Shares of BYD, China’s largest electric vehicle (EV) maker, fell sharply by 8.6% on Monday following reports that the company is offering substantial discounts on several models. This move has sparked concerns about a new wave of price wars in China’s already competitive EV market.
The downward trend continued during Asian trading hours on Tuesday, with BYD shares dropping an additional 4% in Hong Kong by early morning (5 a.m. CEST). Despite the recent falls, BYD’s stock remains up over 50% year-to-date on the Hong Kong Stock Exchange. Meanwhile, Tesla’s shares remained mostly flat on Monday but have declined roughly 13% so far this year.
Industry-Wide Impact: Other Chinese EV Makers Also Decline
The aggressive pricing strategy by BYD has raised alarms about weakening EV demand amid China’s sluggish economy and escalating trade tensions with the United States. Shares of other prominent Chinese EV manufacturers, including Geely, Great Wall Motors, and Xpeng Motors, also suffered losses between 4% and 9% on Monday. Investors fear that widespread discounting could squeeze profit margins across the industry.
BYD Announces Deep Price Cuts
According to BYD’s official Weibo account, the company has launched a wide-ranging price reduction on 22 pure electric and plug-in hybrid models, effective until June 30. Discounts range from 10% to 30% and cover models in the popular Ocean and Dynasty series. The largest cut is on the 2007 DM-i model, which is discounted by 53,000 yuan (about €6,460), a 34% decrease.
Analysts Expect Price Cuts to Boost Sales But Pressure Margins
Experts predict that other Chinese automakers will follow BYD’s example as competition intensifies. The price reductions also appear aimed at clearing excess stock of older vehicles. CnEVPost reports that BYD’s dealer inventory rose by approximately 150,000 units in the first four months of 2025, equating to around half a month’s retail sales.

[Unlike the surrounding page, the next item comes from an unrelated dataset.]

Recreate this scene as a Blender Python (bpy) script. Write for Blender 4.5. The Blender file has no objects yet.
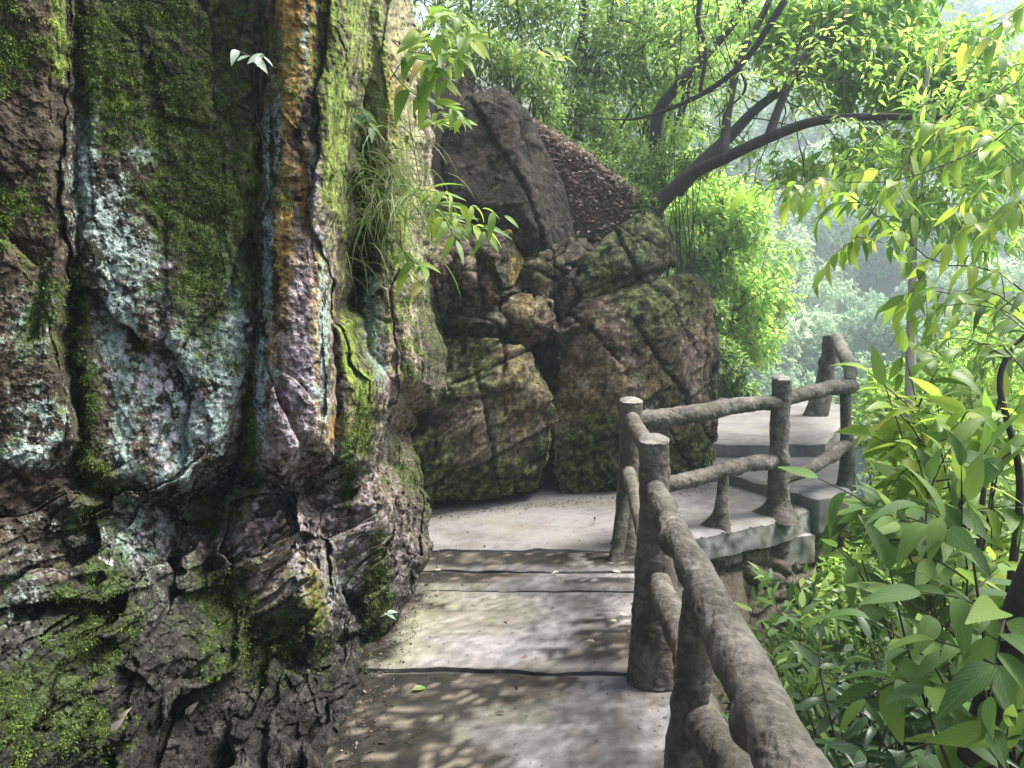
import bpy, bmesh, math, random
import numpy as np
from mathutils import Vector
rng = np.random.default_rng(7); random.seed(7)
R = math.radians
S = bpy.context.scene
COL = S.collection

# ------------------------------------------------------------------ camera, sky, sun, exposure
F = 780.0; PITCH = R(5.05); CZ = 1.55
cd = bpy.data.cameras.new('camera'); cam = bpy.data.objects.new('camera', cd); COL.objects.link(cam)
cd.sensor_width = 36; cd.lens = 36*F/1024; cd.clip_start = 0.05; cd.clip_end = 900
cam.location = (0, 0, CZ); cam.rotation_euler = (R(90)-PITCH, 0, 0); S.camera = cam
SUN_EL, SUN_AZ = R(58), R(74)           # azimuth from +Y towards +X
sun_dir = Vector((math.sin(SUN_AZ)*math.cos(SUN_EL), math.cos(SUN_AZ)*math.cos(SUN_EL), math.sin(SUN_EL)))
W = bpy.data.worlds.new('World'); S.world = W; W.use_nodes = True
wn = W.node_tree.nodes; wl = W.node_tree.links
sky = wn.new('ShaderNodeTexSky'); sky.sky_type = 'NISHITA'; sky.sun_disc = False
sky.sun_elevation = SUN_EL; sky.sun_rotation = SUN_AZ; sky.air_density = 1.2; sky.dust_density = 4.0; sky.ozone_density = 0.6
bg = wn['Background']; bg.inputs['Strength'].default_value = 0.10; wl.new(sky.outputs[0], bg.inputs[0])
sd = bpy.data.lights.new('sun', 'SUN'); sd.energy = 4.0; sd.angle = R(22); sd.color = (1, 0.965, 0.92)
sun = bpy.data.objects.new('sun', sd); COL.objects.link(sun); sun.rotation_euler = sun_dir.to_track_quat('Z', 'Y').to_euler()
S.view_settings.view_transform = 'Standard'; S.view_settings.look = 'None'
S.view_settings.exposure = 1.8; S.view_settings.gamma = 1; S.view_settings.use_curve_mapping = False
S.cycles.max_bounces = 6; S.cycles.diffuse_bounces = 3; S.cycles.glossy_bounces = 2
S.cycles.transmission_bounces = 4; S.cycles.volume_bounces = 4; S.cycles.transparent_max_bounces = 4
S.cycles.sample_clamp_indirect = 6

# ------------------------------------------------------------------ points from sight lines
sp, cp = math.sin(PITCH), math.cos(PITCH)
def ray(px, py):
    a = (np.asarray(px, float)-512)/F; b = (384-np.asarray(py, float))/F
    y = cp+b*sp; z = -sp+b*cp
    return a/y, z/y
def P(px, py, Y):
    x, z = ray(px, py); return (float(x*Y), float(Y), float(CZ+z*Y))
def G(px, py, z=0.0):
    x, dz = ray(px, py); Y = (z-CZ)/dz; return (float(x*Y), float(Y), z)

# ------------------------------------------------------------------ noise
def _h(ix, iy, iz, s):
    h = (ix.astype(np.int64)*374761393 + iy.astype(np.int64)*668265263 + iz.astype(np.int64)*2147483647 + s*1274126177) & 0xFFFFFFFF
    h = ((h ^ (h >> 13))*1274126177) & 0xFFFFFFFF
    h = ((h ^ (h >> 15))*2246822519) & 0xFFFFFFFF
    return ((h ^ (h >> 16)) & 0xFFFFFF)/float(0xFFFFFF)
def vnoise(p, s=0):
    i = np.floor(p); f = p-i; f = f*f*(3-2*f); i = i.astype(np.int64)
    r = 0
    for dx in (0, 1):
        for dy in (0, 1):
            for dz in (0, 1):
                w = (f[:, 0] if dx else 1-f[:, 0])*(f[:, 1] if dy else 1-f[:, 1])*(f[:, 2] if dz else 1-f[:, 2])
                r = r+w*_h(i[:, 0]+dx, i[:, 1]+dy, i[:, 2]+dz, s)
    return r
def fbm(p, o=4, s=0, g=.5):
    a, t, r = 1, 0, 0; q = np.array(p, float)
    for k in range(o):
        r = r+a*vnoise(q, s+k*17); t += a; a *= g; q = q*2.03+11.3
    return r/t
def worley(p, s=0):
    i = np.floor(p).astype(np.int64); n = len(p)
    f1 = np.full(n, 9.); f2 = np.full(n, 9.); cid = np.zeros((n, 3), np.int64); off = np.zeros((n, 3))
    for dx in (-1, 0, 1):
        for dy in (-1, 0, 1):
            for dz in (-1, 0, 1):
                c = i+np.array([dx, dy, dz]); 
                fx = np.stack([_h(c[:, 0], c[:, 1], c[:, 2], s+k) for k in range(3)], 1)
                v = p-(c+fx); d = np.sqrt((v*v).sum(1))
                m = d < f1
                f2 = np.where(m, f1, np.minimum(f2, d)); f1 = np.where(m, d, f1)
                cid[m] = c[m]; off[m] = v[m]
    return f1, f2, cid, off
def facets(p, scale, s=0, crack=.5):
    """angular broken-rock relief in -1..1: each cell is a tilted plane, with cracks between"""
    f1, f2, c, o = worley(p/np.asarray(scale), s)
    g = np.stack([_h(c[:, 0], c[:, 1], c[:, 2], s+50+k)-.5 for k in range(3)], 1)
    h = _h(c[:, 0], c[:, 1], c[:, 2], s+77)-.5
    return h+1.3*(g*o).sum(1)-crack*np.exp(-(f2-f1)/.05)
def sstep(a, b, x):
    t = np.clip((x-a)/(b-a), 0, 1); return t*t*(3-2*t)
def C3(*c): return np.array(c, float)
def mixc(a, b, t): return a*(1-t[:, None])+b*t[:, None]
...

Citi analysts estimate that the price cuts could trigger a 30% to 40% jump in weekly sales, potentially offsetting some of the negative impacts on profit margins.
BYD’s Strong Growth Continues, Surpasses Tesla in Europe
Despite investor concerns over pricing, BYD remains on a strong growth trajectory and continues to challenge Tesla on the global stage. In April, BYD sold 380,089 new energy vehicles, marking a 21% increase compared to the previous year. Its overseas sales hit record highs for the fifth month in a row.
Notably, BYD outpaced Tesla in European sales for the first time last month, registering 7,231 new EVs — a 169% year-over-year increase. Tesla’s sales in Europe declined in 2025, partly due to growing anti-Tesla sentiment linked to CEO Elon Musk’s political involvement.
BYD’s Financial Performance and Strategic Moves
In the first quarter of 2025, BYD sold nearly one million vehicles, steadily progressing toward its ambitious goal of 5.5 million vehicles sold in 2025. The company posted a net profit of RMB 9.15 billion (approximately €1.11 billion) and maintained a gross margin of 20%. In comparison, Tesla reported a net profit of RMB 409 million (€359 million) and a gross margin of 16% during the same period.
BYD is also investing heavily in advanced driver assistance technologies. Its DeepSeek R1 AI system is expected to rival Tesla’s Full Self-Driving (FSD) capabilities but at a significantly lower cost.
Competitive Edge in Batteries and International Expansion
BYD holds the position as China’s second-largest battery manufacturer, trailing only CATL. Its advantages lie in cost control and vertical integration.
Unlike many competitors, BYD’s exposure to U.S. tariffs is limited since it does not sell passenger vehicles in the U.S. market. Instead, it focuses on expanding in Southeast Asia and South America. Additionally, BYD is constructing a manufacturing plant in Hungary, which is expected to boost its sales across Europe.